During a conversation with a shopkeeper, a carpet-buyer, a couple from Norway, and myself – I was introduced to this saying. It took me a minute to understand this old Syrian joke, but it became very telling about the sociopolitical attitude of the Syrian people, and their hope for the future.

Salahadin, the great Syrian warrior, statesman, and Arab hero, was one of the last uniters of the Arab world. Since then, the Arab world has been united and fractured repeatedly – through war, diplomatic dispute, colonialism – and for the past thirty to forty years, Syria has been excluded (or has refused to include itself) in developing a lasting discussion about the future of the region. Amongst other Arab nations, it has been considered rogue, difficult, and unwilling to cooperate. In the international arena, Syria is considered a state sponsor of terror, economically and politically stagnant and stubborn.

That changed some when Obama stated early in his presidency that for any hopes of sustainable peace and progress in the Middle East, America must move towards diplomatic re-engagement with Syria. Because Syria, while it may not have the political clout of its neighbors Jordan, Egypt, or Saudi Arabia, does play a significant role in the region. Its continuing presence in Lebanon will determine the future of the stabilization of Lebanon and the outcome of its new government. Syrian claims over the Golan Heights are a precondition to peace with Israel. There is a significant relationship between Hamas, Hezbollah, and Syria, not to mention Syria and Iran’s significant relationship. The road to lasting Middle Eastern peace, it seems, runs straight through Damascus.

And that is why I am here, working in a small way on that effort. The role of Public Diplomacy is to reach the Syrian public and to change their attitude towards the United States, a crucial first step into changing the political attitude between Syria and America. It is an incredible time and opportunity to be a part of this change, incorporating the ideals and initiatives in Obama’s Cairo Speech, and I cannot begin to explain how much I am learning here, and how excited I am to be a part of this new beginning.

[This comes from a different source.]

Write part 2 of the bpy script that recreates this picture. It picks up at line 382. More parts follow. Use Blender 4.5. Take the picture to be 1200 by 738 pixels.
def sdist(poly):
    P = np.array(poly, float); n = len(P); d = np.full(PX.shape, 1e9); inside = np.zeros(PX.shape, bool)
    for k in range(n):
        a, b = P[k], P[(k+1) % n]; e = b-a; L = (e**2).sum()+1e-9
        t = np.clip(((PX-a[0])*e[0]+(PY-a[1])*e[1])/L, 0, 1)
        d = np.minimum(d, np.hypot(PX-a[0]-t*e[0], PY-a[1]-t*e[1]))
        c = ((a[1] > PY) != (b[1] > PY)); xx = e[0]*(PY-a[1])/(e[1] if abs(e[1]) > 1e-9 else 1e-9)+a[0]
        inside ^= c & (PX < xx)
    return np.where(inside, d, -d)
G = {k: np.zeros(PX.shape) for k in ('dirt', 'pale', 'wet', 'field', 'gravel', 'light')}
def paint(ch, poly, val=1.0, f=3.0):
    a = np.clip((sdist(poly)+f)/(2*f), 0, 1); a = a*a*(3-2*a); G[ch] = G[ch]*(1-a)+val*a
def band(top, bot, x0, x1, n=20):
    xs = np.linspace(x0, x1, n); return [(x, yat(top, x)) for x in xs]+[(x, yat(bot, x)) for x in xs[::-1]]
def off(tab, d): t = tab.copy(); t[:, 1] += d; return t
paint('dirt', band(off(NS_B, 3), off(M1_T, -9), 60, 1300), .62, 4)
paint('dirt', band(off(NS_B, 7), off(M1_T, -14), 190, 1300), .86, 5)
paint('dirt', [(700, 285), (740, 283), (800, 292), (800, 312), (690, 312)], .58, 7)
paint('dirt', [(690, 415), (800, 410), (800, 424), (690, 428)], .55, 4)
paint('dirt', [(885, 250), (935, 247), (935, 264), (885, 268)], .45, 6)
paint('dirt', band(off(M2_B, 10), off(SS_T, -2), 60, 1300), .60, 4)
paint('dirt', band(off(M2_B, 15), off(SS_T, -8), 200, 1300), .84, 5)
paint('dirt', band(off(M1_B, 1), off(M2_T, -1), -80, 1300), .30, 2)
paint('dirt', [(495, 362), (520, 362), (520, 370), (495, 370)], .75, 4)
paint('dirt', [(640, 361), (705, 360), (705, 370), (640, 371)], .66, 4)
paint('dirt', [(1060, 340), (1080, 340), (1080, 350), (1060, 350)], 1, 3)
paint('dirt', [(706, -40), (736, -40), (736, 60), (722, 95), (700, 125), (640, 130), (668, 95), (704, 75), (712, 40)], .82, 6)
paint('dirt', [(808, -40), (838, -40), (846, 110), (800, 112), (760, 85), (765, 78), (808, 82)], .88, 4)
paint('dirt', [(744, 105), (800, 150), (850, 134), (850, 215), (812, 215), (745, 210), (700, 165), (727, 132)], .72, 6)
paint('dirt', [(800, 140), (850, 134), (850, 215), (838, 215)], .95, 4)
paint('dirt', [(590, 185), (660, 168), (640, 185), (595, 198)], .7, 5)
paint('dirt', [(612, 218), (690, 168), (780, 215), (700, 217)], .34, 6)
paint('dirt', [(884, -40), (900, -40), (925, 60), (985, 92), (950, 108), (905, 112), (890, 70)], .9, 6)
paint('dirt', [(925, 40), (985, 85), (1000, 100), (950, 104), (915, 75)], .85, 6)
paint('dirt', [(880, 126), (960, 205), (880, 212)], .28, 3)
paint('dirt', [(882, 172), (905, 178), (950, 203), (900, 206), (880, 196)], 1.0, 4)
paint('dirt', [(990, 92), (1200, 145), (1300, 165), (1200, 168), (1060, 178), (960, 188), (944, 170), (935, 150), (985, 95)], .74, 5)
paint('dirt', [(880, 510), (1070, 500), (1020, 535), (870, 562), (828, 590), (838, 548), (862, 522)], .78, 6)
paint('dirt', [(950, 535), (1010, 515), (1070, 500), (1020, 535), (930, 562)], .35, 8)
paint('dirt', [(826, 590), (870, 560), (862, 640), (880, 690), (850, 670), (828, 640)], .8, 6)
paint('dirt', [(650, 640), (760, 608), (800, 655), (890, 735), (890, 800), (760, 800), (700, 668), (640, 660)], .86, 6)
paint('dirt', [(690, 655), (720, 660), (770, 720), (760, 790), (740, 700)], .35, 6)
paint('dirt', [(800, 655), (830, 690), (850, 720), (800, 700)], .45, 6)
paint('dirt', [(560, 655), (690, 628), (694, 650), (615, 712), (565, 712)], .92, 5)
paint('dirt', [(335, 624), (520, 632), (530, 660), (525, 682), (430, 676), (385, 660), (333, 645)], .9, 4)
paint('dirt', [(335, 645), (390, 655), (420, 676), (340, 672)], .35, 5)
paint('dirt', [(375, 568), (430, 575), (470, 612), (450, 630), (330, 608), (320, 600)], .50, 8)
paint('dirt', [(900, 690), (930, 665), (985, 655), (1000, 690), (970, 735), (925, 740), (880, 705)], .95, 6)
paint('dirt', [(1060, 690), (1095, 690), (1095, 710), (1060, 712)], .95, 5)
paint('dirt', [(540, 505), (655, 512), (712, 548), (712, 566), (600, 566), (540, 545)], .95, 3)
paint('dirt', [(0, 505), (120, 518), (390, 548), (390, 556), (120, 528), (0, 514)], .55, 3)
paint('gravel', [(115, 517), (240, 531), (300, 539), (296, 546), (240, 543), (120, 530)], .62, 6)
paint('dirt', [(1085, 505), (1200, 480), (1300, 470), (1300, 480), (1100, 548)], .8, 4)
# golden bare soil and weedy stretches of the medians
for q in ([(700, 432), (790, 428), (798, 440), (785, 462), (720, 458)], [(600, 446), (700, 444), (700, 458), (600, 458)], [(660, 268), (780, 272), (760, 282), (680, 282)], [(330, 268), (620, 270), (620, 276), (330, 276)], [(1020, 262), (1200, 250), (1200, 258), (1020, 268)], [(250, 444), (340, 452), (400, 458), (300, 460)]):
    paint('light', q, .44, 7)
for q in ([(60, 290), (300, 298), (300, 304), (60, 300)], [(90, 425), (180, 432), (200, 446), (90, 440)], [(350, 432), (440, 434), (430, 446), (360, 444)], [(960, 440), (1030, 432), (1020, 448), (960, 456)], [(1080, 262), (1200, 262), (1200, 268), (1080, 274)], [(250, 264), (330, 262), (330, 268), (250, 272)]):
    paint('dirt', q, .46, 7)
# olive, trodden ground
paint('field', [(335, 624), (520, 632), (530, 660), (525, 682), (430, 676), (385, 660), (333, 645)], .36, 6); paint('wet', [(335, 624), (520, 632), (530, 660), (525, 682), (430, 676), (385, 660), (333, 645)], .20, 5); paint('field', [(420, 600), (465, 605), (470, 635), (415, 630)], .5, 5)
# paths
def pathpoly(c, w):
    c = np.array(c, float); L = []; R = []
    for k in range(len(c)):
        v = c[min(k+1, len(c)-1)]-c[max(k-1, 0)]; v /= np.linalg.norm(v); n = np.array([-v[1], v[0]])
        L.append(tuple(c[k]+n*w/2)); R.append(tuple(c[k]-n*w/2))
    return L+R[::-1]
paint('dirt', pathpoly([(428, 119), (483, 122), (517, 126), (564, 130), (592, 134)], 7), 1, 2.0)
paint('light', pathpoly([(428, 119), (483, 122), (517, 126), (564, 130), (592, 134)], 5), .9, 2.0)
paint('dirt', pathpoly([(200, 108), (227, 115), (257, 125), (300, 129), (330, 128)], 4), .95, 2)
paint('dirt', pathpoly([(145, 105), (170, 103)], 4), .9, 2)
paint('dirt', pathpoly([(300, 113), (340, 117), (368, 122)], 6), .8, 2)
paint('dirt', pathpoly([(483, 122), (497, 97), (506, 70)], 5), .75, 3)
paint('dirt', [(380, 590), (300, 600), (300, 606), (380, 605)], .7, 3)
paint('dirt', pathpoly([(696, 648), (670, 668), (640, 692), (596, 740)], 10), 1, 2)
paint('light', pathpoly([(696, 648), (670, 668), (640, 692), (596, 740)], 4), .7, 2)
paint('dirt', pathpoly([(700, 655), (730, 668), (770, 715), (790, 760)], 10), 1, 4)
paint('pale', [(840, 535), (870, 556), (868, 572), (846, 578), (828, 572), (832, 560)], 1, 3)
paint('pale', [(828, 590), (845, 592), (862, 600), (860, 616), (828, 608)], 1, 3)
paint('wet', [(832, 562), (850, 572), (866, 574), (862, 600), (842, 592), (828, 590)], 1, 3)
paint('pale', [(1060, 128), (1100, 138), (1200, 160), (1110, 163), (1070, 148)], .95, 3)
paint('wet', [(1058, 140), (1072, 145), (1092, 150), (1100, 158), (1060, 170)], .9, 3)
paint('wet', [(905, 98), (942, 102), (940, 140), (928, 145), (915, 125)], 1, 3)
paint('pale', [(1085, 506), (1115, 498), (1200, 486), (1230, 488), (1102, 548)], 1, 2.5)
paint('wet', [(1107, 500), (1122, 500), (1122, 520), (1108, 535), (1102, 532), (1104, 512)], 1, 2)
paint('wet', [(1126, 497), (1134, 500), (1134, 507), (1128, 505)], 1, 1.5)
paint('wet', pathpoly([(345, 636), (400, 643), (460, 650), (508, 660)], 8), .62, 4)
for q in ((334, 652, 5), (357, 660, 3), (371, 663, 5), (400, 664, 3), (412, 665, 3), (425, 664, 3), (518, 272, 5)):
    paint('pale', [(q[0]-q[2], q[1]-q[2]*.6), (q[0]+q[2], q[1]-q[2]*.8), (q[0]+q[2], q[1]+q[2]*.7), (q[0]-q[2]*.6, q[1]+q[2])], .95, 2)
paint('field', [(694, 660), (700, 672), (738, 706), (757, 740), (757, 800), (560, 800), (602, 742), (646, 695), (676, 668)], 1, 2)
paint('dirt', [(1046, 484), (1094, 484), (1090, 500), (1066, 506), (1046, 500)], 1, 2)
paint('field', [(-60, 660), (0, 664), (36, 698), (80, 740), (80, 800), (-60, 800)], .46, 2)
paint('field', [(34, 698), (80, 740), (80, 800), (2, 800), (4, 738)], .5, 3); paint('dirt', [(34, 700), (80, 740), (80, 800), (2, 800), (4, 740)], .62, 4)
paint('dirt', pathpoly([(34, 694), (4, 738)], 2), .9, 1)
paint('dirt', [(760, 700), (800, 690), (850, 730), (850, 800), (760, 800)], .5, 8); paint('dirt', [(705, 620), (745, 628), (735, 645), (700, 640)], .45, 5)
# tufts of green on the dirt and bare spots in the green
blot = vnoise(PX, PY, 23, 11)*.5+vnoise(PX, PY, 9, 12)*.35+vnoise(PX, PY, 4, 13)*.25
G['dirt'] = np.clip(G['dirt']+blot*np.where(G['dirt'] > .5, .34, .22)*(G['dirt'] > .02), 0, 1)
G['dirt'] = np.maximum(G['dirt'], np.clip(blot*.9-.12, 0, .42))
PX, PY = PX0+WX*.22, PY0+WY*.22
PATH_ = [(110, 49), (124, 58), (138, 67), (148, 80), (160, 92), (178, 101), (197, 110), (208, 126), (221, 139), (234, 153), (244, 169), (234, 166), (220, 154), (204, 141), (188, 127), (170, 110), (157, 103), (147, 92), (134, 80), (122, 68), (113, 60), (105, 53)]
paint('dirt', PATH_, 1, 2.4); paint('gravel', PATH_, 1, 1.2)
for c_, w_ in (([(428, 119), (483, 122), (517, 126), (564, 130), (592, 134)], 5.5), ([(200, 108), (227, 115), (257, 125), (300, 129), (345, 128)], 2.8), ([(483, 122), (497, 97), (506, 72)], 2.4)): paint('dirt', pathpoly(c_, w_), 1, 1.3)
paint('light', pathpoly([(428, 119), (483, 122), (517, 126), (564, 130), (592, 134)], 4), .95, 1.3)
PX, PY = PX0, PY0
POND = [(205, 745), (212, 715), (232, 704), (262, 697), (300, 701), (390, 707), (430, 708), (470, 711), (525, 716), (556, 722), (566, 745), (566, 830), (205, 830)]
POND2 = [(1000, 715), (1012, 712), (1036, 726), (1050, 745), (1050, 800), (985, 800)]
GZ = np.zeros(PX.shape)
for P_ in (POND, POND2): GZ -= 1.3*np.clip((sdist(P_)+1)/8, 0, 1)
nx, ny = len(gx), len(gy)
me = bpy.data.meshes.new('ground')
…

4 thoughts on “Salahadin left the keys in Damascus.

  1. Hi, Maddie, how are you?
    I’m Miho.
    I was surprised to know you’re in Syria!
    I’m jealous of you…but, I hope you will have exciting experiences there 🙂

    Maddie, you’re my teacher.
    I learned a lot from your writings and articles you introduced. Thank you.

    I also wish world peace, and I’m seeking to find what I can do. I need to study…

    Maddie, take care and I hope to meet you again.

    Please let me know when you come to Japan 🙂

    • Miho! It’s great to hear from you! Are you finishing your studies in Japan? I’m glad this helped you, thanks for reading! When are you coming back to the Middle East?